Damn straight we do, and our Arctic Fox travel trailer and Dodge ¾ ton pickup with the Cummins diesel, and now two Kindles so we’ll have very expanded access to books, newspapers,and magazines as we travel mostly in the backcountry of parks and national monuments. We’ll have cell phone reception much of the time, which allows Kindle shopping and downloads, but few bookstores or WI-FI, where we can get the news online.

So I’m feeling pretty good about my new gadget and our trip coming up when I’m watching Colbert last night, and his guest is author Sherman Alexie. I’ve heard of him. Turns out he’s a Native American from the Spokane area, growing up there about the time Mary and I lived there in the late 70s. Also, the film Smoke Signals, which I’ve admired here in earlier posts, is based on one of his short stories, and he wrote the screen play. Small world, I’m thinking.

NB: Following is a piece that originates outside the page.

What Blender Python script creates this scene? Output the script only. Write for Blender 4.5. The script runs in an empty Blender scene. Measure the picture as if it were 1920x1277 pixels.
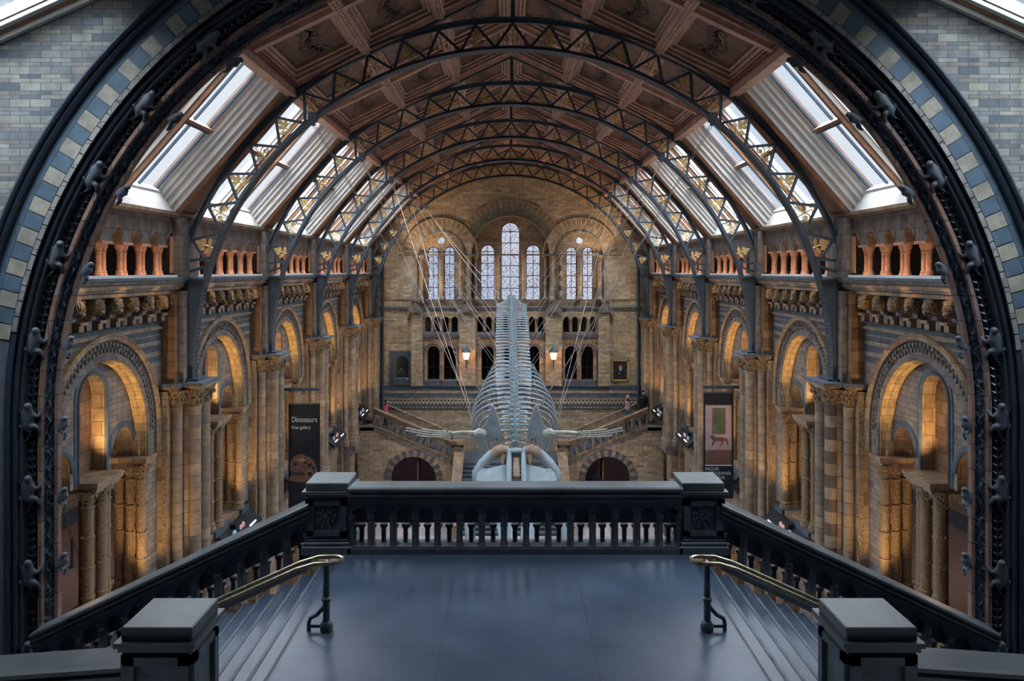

I’m pretty interested in the guy by now and ready to cue him up on my Kindle, but it turns out the whole interview is about how much he hates Kindle and how it’s destroying the relationship between authors and their readers, not to mention the independent bookstores (I’ve got some bad news here for Sherman, Kindle or not), and in fact finally destroying the printed word itself. Pretty soon, there won’t be anything left but downloads, which will offer a hugely reduced number of titles mostly falling within the bestseller category.

Again, have I got news, but still.

So Sherman won’t allow his books to be digitized, doesn’t want them getting all digit-y, and I had to go to Amazon and order the hardcopies, and I’m not sure I see such a big difference between which Amazon department I order from.

Actually, I share all these concerns but I don’t think there’s anything we can do to change much. Better maybe to try to find a way to ride the wave. Technology is now a force of nature as powerful as climate change and about as immediate as a massive meteor strike. Goodbye to the daily newspaper, the network news team, and now the local bookstore. I will miss them all if I live long enough, but actually, I think I’m about the perfect age to have enjoyed the best of everything life and human progress have had to offer, and I mostly won’t be around when the bills come due.

Meanwhile, I downloaded Anna Karenina for free to my Kindle. (It’s public domain now, so I might finally get around to reading it. Sorry, Leo.) And I have four more new books on there, plus a couple of magazines.

I’m really killing the publishing industry.